A new geochemical index to quantify the hydrocarbon microseepage related alterations termed as Microseepage-Induced Alteration Index (MIAI) has been introduced by Asadzadeh et al. (2020). The MIAI is defined as under:
MIAI = { (CaO + K2O) / (Na2O + K2O + CaO + MgO)}*100
The MIAI calculation shows that average MIAI values are higher (54.95) in the microseepage affected sediments with respect to the hydrocarbon microseepage unaffected sediments (52.54). This indicates that the hydrocarbon microseepage affected sediments have undergone more alteration than that of the hydrocarbon unaffected ones. The results, therefore, prove that the MIAI is an efficient index in differentiating hydrocarbon microseepage induced alterations in sediments.

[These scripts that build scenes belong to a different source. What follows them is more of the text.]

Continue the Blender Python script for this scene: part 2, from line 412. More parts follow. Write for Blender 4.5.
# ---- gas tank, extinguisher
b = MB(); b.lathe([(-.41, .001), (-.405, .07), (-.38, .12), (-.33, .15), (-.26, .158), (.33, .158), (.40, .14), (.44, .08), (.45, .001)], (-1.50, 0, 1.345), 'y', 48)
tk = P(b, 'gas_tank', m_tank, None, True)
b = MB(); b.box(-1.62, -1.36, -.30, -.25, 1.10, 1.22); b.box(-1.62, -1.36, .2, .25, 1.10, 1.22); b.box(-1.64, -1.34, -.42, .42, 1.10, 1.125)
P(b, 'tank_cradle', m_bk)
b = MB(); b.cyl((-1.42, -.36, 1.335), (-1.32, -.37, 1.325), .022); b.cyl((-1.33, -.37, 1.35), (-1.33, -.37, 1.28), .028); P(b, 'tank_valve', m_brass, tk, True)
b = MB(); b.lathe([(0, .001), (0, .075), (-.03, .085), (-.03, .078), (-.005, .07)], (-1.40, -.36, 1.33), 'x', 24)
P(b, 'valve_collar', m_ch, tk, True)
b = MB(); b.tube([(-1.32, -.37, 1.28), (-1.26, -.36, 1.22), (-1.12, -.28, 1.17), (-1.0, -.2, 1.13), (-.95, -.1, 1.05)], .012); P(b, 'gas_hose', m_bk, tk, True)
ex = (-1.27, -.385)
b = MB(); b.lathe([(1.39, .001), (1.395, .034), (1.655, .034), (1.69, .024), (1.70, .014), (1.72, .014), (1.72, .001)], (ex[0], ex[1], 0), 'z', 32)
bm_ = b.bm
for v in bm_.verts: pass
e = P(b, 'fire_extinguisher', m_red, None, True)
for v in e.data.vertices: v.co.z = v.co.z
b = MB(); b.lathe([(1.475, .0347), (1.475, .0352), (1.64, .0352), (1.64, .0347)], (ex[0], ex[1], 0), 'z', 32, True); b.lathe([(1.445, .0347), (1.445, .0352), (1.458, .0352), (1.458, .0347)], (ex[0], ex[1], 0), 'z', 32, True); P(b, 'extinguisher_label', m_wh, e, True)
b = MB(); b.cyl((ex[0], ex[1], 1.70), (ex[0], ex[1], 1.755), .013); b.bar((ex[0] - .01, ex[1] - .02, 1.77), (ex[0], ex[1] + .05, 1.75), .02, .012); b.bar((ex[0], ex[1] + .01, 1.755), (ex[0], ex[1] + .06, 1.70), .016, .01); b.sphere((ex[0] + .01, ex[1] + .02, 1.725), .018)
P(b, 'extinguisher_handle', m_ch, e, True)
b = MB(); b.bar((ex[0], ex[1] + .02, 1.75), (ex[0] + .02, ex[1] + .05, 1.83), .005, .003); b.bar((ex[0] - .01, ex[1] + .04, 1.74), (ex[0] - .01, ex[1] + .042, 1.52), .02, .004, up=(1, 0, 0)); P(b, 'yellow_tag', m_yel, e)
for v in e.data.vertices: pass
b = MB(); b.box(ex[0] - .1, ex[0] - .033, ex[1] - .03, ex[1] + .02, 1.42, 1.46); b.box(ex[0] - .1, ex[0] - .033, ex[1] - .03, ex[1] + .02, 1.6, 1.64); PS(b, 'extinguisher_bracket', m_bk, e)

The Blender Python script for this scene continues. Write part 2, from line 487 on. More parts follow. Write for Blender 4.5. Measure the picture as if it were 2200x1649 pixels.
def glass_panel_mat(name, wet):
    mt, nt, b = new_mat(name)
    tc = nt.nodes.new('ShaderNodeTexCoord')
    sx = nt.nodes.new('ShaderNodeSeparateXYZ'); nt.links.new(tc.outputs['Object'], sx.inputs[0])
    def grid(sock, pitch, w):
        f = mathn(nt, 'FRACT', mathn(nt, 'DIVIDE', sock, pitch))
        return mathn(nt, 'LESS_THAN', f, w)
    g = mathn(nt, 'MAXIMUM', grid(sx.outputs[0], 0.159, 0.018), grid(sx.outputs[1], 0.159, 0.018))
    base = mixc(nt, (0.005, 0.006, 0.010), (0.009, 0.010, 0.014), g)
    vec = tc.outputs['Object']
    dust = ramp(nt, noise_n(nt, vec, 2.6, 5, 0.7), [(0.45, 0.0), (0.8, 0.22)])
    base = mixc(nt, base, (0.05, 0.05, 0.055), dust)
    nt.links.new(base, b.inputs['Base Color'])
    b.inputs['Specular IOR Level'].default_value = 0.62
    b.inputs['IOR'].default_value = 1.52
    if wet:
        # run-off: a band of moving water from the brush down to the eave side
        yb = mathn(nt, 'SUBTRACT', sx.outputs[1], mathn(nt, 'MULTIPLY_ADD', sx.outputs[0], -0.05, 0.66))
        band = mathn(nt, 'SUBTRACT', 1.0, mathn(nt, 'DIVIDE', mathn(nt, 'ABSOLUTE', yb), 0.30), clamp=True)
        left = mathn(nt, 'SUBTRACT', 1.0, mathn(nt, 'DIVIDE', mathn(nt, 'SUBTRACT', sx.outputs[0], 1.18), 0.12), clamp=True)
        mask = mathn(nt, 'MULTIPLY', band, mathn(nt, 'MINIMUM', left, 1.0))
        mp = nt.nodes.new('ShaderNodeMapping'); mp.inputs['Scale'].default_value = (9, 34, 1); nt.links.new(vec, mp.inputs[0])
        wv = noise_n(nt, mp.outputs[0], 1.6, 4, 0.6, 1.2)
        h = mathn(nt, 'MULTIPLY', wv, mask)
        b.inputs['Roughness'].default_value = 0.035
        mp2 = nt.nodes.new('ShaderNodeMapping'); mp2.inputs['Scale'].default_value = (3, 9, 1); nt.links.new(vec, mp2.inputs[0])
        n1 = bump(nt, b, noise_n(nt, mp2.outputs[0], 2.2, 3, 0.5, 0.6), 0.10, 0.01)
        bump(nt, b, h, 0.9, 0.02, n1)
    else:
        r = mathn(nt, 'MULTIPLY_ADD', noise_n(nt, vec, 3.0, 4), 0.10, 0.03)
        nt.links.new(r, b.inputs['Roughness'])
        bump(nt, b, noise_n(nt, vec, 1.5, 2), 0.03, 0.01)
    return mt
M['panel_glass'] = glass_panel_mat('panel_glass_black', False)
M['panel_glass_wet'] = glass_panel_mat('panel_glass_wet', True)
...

Trace element (excluding REEs) studies
Limited numbers of specimens were analyzed by inductively coupled plasma-mass spectrometry (ICP-MS). The result of the trace elements (excluding REEs) is shown in Table 3. The distribution of the average trace element concentrations reflects that the hydrocarbon-bearing sediments are enriched in average Be, V, Cu, Zn, Ga, Zr, and Mo and are depleted in Li, Cr, Co, Ni, Rb, Sr, Sc, and Y.
REE studies
The REE values of each specimen were normalized with respect to Post-Archaean Average Australian Sedimentary rock (PAAS) (McLennan l989) values. The average normalized value of the REEs for the specimens are shown in Table 4. The table indicates that the average REE values are higher in the hydrocarbon unaffected sediments. The PAAS normalized REE plots for the samples are shown in Fig. 6. The REE patterns show that all the sediment samples exhibit positive Eu positive anomalies. These results, in general, also support the observations by Asadzadeh et al. (2020).